I was scheduled to go back to work when Logan was three months old, but every time I thought about leaving him with someone else all day I fell apart. I just didn't feel right about it, even though we both knew it would be a major sacrifice- and make our budget a super tight one if I stayed home. So, practicing what I've been taught all my life I made a choice to give my notice and waited for that confirming feeling of comfort. I was a nervous wreck talking to my boss, but felt a huge weight lifted when I walked out of the office. Who knows what the future holds but right now, I know I am where I am supposed be. I have an amazing husband that works two jobs to allow that to happen and I don't take a single day for granted. I know I am lucky to even have that as an option and will soak it up while I can.
If I were really on top of things, I would have been posting about Logan each month, but he has kept me pretty busy. :) I have kept a hand written journal for him of our most special memories, but here is just a little peek at the last three moths:
First Month:
(Snuggling with Grandma for a minute before mealtime. I love this picture.) |
(ONE MONTH OLD?!) |
Second Month:
(Daddy blessed you on August 5th)
(Meeting Uncle Aaron)
(Cousin Chels came to stay and help for a week. It was just what this new Mommy needed. I miss you Chels.)
(Two months old) |
Third Month:
(Three months old) |
A Few facts about Logan:
- You LOVE when Daddy rubs your head. We count on that for instant smiles!
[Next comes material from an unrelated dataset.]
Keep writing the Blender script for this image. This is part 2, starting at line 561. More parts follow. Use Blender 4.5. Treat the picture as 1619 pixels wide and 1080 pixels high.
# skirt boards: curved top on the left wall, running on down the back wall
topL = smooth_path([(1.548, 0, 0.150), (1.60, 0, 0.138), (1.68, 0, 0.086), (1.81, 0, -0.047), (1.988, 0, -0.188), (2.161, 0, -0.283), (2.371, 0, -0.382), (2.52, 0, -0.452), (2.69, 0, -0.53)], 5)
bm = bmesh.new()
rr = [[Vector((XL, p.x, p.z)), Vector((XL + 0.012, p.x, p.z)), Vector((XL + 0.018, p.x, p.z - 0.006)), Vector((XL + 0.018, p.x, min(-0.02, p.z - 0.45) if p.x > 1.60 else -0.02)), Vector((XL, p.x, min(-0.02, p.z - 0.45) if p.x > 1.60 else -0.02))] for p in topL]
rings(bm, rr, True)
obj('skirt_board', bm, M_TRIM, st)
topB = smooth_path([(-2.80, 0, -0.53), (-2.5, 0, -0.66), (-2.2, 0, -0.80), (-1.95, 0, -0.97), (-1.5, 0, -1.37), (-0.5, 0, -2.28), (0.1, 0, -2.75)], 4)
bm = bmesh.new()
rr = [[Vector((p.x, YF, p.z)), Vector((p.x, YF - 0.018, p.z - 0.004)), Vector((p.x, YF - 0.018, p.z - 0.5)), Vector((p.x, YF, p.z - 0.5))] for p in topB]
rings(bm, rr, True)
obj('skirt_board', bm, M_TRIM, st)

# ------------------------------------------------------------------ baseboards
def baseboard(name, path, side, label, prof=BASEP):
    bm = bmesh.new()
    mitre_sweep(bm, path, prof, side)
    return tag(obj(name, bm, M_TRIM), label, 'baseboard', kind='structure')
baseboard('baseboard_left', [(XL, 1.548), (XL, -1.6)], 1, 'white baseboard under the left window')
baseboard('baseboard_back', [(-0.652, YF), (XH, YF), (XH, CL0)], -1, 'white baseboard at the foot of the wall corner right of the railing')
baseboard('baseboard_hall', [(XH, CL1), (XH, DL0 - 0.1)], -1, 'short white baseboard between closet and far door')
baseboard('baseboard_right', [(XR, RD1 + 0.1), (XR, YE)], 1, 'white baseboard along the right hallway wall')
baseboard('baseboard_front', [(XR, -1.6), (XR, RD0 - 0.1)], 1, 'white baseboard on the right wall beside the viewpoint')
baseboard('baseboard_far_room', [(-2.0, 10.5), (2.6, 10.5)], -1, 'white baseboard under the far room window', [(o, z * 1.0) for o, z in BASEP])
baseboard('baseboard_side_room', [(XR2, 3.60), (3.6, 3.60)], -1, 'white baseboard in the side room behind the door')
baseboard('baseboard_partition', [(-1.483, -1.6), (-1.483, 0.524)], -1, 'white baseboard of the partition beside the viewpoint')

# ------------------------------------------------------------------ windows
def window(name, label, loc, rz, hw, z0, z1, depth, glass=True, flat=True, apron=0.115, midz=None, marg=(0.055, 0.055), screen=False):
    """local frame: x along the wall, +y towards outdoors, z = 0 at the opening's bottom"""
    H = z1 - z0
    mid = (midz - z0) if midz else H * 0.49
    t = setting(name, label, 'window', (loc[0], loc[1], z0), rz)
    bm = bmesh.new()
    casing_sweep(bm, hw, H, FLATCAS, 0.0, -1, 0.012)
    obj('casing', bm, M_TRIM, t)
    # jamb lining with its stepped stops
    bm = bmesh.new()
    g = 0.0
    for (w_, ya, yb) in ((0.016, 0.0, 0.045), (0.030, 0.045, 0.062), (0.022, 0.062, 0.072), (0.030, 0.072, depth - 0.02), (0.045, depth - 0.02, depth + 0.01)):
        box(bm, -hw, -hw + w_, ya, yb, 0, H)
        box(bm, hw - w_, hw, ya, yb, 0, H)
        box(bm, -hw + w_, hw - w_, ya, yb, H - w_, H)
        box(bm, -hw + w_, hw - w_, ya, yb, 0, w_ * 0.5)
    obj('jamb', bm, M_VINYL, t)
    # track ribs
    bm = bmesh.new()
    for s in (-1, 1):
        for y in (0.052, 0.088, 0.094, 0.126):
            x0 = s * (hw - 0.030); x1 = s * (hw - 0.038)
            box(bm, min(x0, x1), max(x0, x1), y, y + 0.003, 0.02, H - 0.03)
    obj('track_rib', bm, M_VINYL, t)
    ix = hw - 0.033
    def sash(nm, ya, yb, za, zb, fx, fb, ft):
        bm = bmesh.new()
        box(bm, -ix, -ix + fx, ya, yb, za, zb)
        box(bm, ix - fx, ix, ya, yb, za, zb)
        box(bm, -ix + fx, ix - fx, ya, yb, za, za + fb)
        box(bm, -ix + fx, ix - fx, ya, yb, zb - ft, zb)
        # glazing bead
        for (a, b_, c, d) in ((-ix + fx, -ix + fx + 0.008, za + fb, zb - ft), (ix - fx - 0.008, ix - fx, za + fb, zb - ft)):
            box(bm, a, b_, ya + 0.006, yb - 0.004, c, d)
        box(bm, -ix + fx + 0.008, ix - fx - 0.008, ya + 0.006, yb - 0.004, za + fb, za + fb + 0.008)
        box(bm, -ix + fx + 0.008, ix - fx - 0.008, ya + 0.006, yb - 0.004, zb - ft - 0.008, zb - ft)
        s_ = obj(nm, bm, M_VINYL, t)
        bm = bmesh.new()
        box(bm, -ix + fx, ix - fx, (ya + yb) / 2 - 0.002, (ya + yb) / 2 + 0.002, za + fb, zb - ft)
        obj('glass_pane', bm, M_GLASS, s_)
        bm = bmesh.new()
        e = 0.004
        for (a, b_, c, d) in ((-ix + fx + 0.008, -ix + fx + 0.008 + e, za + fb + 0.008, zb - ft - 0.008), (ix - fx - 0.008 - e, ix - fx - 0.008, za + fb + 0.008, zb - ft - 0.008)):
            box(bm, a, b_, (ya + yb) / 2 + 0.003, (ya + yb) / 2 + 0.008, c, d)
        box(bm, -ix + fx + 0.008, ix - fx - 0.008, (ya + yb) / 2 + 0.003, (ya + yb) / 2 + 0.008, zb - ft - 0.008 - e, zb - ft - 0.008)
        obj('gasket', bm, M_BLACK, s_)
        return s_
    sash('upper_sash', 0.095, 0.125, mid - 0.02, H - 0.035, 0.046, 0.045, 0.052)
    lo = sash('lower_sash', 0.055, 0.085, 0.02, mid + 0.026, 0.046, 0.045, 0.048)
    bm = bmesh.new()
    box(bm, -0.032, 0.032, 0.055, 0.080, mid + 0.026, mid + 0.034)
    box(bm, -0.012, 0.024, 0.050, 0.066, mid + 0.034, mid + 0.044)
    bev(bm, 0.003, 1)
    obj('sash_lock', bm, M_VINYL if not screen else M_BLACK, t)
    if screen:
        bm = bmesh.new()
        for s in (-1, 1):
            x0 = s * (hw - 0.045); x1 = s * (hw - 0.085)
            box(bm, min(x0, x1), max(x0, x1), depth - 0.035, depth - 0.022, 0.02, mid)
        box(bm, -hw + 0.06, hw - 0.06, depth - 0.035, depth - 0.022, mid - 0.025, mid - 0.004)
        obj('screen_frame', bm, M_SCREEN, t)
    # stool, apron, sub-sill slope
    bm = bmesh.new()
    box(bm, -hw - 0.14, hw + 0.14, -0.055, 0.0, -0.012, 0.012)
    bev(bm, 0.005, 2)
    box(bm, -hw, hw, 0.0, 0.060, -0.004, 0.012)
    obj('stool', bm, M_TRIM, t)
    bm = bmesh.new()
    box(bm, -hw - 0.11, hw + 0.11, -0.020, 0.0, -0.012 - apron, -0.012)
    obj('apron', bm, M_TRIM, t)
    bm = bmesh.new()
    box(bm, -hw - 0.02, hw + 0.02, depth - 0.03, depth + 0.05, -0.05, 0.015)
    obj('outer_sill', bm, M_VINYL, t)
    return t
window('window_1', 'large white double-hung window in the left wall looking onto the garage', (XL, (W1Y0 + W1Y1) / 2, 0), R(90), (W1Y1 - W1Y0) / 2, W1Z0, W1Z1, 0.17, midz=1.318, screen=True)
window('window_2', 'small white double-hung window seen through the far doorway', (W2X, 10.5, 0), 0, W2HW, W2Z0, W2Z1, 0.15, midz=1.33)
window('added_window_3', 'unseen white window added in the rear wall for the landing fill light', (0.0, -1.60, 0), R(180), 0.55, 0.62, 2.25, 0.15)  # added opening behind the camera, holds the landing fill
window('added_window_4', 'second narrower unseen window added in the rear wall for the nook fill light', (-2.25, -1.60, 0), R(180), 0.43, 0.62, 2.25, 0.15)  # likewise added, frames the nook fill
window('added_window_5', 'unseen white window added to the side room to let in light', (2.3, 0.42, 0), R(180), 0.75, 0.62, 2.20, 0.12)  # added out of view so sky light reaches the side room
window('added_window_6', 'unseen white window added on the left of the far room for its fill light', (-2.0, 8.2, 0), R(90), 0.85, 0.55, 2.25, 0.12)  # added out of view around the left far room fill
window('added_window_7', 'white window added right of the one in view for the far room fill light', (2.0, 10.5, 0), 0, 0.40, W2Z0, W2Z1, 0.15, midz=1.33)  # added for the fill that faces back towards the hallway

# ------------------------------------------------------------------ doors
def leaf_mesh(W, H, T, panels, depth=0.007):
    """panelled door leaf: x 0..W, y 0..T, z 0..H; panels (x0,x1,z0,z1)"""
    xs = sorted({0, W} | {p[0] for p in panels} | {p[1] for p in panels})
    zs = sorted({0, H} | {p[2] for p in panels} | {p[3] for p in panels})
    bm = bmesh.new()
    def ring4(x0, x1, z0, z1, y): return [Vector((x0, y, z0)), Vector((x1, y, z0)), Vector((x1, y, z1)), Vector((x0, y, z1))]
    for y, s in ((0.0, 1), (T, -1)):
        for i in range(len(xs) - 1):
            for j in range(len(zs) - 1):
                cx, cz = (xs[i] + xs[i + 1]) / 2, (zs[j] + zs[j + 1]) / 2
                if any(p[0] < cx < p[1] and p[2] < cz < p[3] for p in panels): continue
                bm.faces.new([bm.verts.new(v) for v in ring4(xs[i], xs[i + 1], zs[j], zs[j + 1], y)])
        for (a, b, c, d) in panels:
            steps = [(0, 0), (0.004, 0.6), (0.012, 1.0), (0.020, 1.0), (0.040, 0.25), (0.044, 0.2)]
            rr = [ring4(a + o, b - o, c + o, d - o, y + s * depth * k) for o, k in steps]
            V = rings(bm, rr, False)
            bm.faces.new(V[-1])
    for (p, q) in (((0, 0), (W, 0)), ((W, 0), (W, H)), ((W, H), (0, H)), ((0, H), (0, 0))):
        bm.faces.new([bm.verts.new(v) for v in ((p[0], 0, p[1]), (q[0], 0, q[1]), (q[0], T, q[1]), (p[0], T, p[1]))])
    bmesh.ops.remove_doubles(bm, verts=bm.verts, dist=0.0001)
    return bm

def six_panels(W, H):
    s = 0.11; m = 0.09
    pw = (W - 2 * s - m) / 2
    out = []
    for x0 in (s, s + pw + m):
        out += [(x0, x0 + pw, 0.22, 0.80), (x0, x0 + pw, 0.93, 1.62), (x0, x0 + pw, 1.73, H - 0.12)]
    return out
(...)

- In the early stages of nursing you would often reach up and hold one of my fingers and pause to smile at me, making the frustrating days a little easier.
- No one can get you to "talk" quite like Grammy Rice. You seem to know she is a wise lady, and I bet you two will have many good talks in the future.
- You hate having a dirty diaper- and love to go in a fresh one.
- Your back is ridiculously ticklish.
- You have an especially sweet personality. You LOVE to snuggle, have plenty coo's for us and a bottom lip that melts us.